◆ TASK BRIEF
Copy the lines of the data below exactly, starting at the first and stopping after the line that contains "PI = math.pi"; include no pictures.
# START OF SOURCE MATERIAL
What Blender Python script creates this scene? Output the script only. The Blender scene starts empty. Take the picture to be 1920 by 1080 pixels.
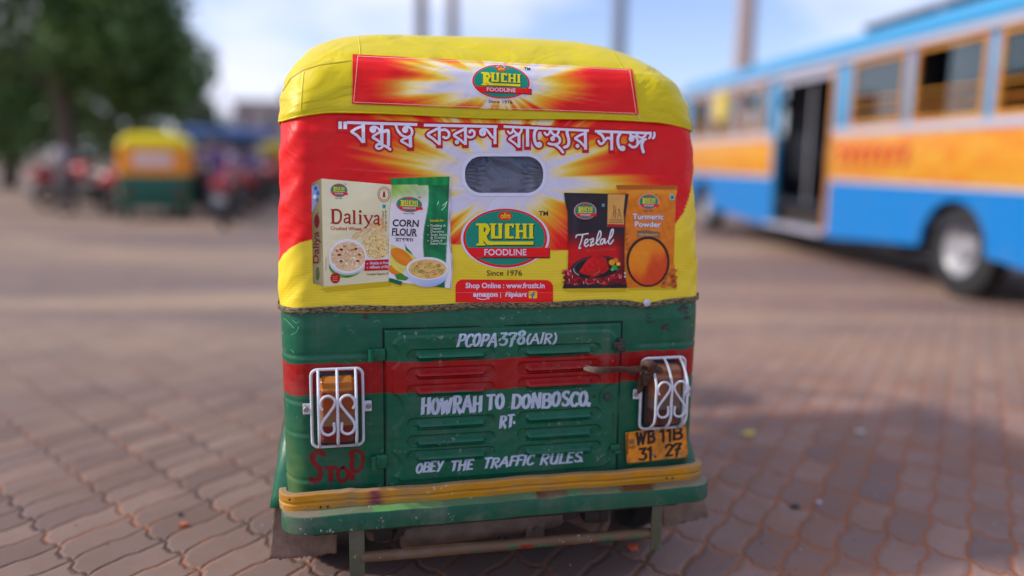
import bpy, bmesh, math, random
import numpy as np
from mathutils import Vector, Matrix
from mathutils.bvhtree import BVHTree
from mathutils.geometry import tessellate_polygon

random.seed(7)
rng = np.random.default_rng(7)
scene = bpy.context.scene
PI = math.pi

# ------------------------------------------------------------------ camera
FPX, CAM_H = 1500.0, 1.34
PITCH = math.atan((540 - 298.2) / FPX)
ROLL = 0.01574
_f = np.array([0, math.cos(PITCH), -math.sin(PITCH)])
_r = np.array([1.0, 0, 0])
_u = np.cross(_r, _f)
cR = _r * math.cos(ROLL) + _u * math.sin(ROLL)
cU = _u * math.cos(ROLL) - _r * math.sin(ROLL)
cF = _f
C0 = np.array([0, 0, CAM_H])
cam_d = bpy.data.cameras.new('camera')
cam = bpy.data.objects.new('camera', cam_d)
scene.collection.objects.link(cam)
cam.matrix_world = Matrix(((cR[0], cU[0], -cF[0], 0), (cR[1], cU[1], -cF[1], 0), (cR[2], cU[2], -cF[2], CAM_H), (0, 0, 0, 1)))
cam_d.sensor_width = 36
cam_d.lens = 36 * FPX / 1920
cam_d.clip_start = 0.05
cam_d.clip_end = 2000
cam_d.dof.use_dof = True
cam_d.dof.focus_distance = 2.36
cam_d.dof.aperture_fstop = cam_d.lens / 1000 / 0.066
scene.camera = cam

# ------------------------------------------------------------------ light
SUN_EL, SUN_AZ = math.radians(36), math.radians(-95)      # azimuth from +Y, clockwise
world = bpy.data.worlds.new('World')
scene.world = world
world.use_nodes = True
nt = world.node_tree
bgn = nt.nodes['Background']
sky = nt.nodes.new('ShaderNodeTexSky')
sky.sky_type = 'NISHITA'
sky.sun_disc = False
sky.sun_elevation = SUN_EL
sky.sun_rotation = SUN_AZ
sky.air_density = 1.0
sky.dust_density = 1.2
sky.ozone_density = 1.5
tc = nt.nodes.new('ShaderNodeTexCoord')
mp = nt.nodes.new('ShaderNodeMapping')
mp.inputs['Scale'].default_value = (1.0, 1.0, 2.6)
mp.inputs['Rotation'].default_value = (0, 0, 1.1)
cn = nt.nodes.new('ShaderNodeTexNoise')
cn.inputs['Scale'].default_value = 2.3
cn.inputs['Detail'].default_value = 6
cn.inputs['Roughness'].default_value = 0.55
cr = nt.nodes.new('ShaderNodeValToRGB')
cr.color_ramp.elements[0].position = 0.42
cr.color_ramp.elements[1].position = 0.58
mx = nt.nodes.new('ShaderNodeMix')
mx.data_type = 'RGBA'
nt.links.new(tc.outputs['Generated'], mp.inputs['Vector'])
nt.links.new(mp.outputs['Vector'], cn.inputs['Vector'])
nt.links.new(cn.outputs['Fac'], cr.inputs['Fac'])
nt.links.new(cr.outputs['Color'], mx.inputs['Factor'])
tn = nt.nodes.new('ShaderNodeMix')
tn.data_type = 'RGBA'; tn.blend_type = 'MULTIPLY'; tn.inputs['Factor'].default_value = 1.0
tn.inputs['B'].default_value = (0.92, 0.90, 1.10, 1)
nt.links.new(sky.outputs['Color'], tn.inputs['A'])
nt.links.new(tn.outputs['Result'], mx.inputs['A'])
mx.inputs['B'].default_value = (4.9, 5.1, 6.1, 1)
nt.links.new(mx.outputs['Result'], bgn.inputs['Color'])
bgn.inputs['Strength'].default_value = 0.15
sd = bpy.data.lights.new('sun', 'SUN')
sd.energy = 2.7
sd.angle = math.radians(3.5)
sd.color = (1.0, 0.93, 0.82)
sun = bpy.data.objects.new('sun', sd)
scene.collection.objects.link(sun)
_sv = Vector((math.sin(SUN_AZ) * math.cos(SUN_EL), math.cos(SUN_AZ) * math.cos(SUN_EL), math.sin(SUN_EL)))
sun.rotation_euler = _sv.to_track_quat('Z', 'Y').to_euler()
sun.location = (-6, -2, 8)
scene.view_settings.view_transform = 'Standard'
scene.view_settings.look = 'None'
scene.view_settings.exposure = 0.40
scene.view_settings.gamma = 1.0
scene.render.engine = 'CYCLES'
scene.cycles.use_denoising = True
scene.cycles.max_bounces = 8
scene.cycles.transparent_max_bounces = 24

# ------------------------------------------------------------------ helpers
COL = scene.collection


def lin(c):
    c = np.asarray(c, float) / 255.0
    return np.where(c <= 0.04045, c / 12.92, ((c + 0.055) / 1.055) ** 2.4)


TINT = np.array([1.12, 1.08, 0.93])


def alb(c, k=1.0):
    """display colour of a print or paint seen in open shade -> base colour"""
    l = lin(c) * TINT * k
    g = (l * np.array([0.25, 0.6, 0.15])).sum(-1, keepdims=True)
    return np.clip(g + (l - g) * 1.16, 0.004, 0.86)


def tag(o, label=None, cat=None, group=None, kind=None):
    if label: o['label'] = label
    if cat: o['category'] = cat
    if group: o['group'] = group
    if kind: o['kind'] = kind
    return o


def empty(name, loc=(0, 0, 0), rz=0.0, label=None, cat=None, group=None):
    o = bpy.data.objects.new(name, None)
    o.empty_display_size = 0.2
    o.location = loc
    o.rotation_euler = (0, 0, rz)
    COL.objects.link(o)
    return tag(o, label, cat, group)


def copy_tree(o, parent=None):
    c = o.copy()
    COL.objects.link(c)
    c.parent = parent
    for ch in o.children:
        copy_tree(ch, c)
    return c


def mesh_obj(name, verts, faces, mat, parent=None, colors=None, smooth=True, matidx=None):
    me = bpy.data.meshes.new(name)
    verts = np.asarray(verts, np.float64)
    me.from_pydata(verts.tolist() if len(verts) < 300 else [tuple(v) for v in verts], [], faces if isinstance(faces, list) else faces.tolist())
    mats = mat if isinstance(mat, (list, tuple)) else [mat]
    for m in mats:
        me.materials.append(m)
    if matidx is not None:
        me.polygons.foreach_set('material_index', np.asarray(matidx, np.int32))
    if colors is not None:
        ca = me.color_attributes.new('Col', 'FLOAT_COLOR', 'POINT')
        a = np.ones((len(verts), 4), np.float32)
        a[:, :3] = colors
        ca.data.foreach_set('color', a.ravel())
    me.polygons.foreach_set('use_smooth', np.full(len(me.polygons), bool(smooth)))
    me.update()
    o = bpy.data.objects.new(name, me)
    COL.objects.link(o)
    if parent is not None:
        o.parent = parent
    return o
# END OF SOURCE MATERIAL
◆ WORKED SOLUTION
What Blender Python script creates this scene? Output the script only. The Blender scene starts empty. Take the picture to be 1920 by 1080 pixels.
import bpy, bmesh, math, random
import numpy as np
from mathutils import Vector, Matrix
from mathutils.bvhtree import BVHTree
from mathutils.geometry import tessellate_polygon

random.seed(7)
rng = np.random.default_rng(7)
scene = bpy.context.scene
PI = math.pi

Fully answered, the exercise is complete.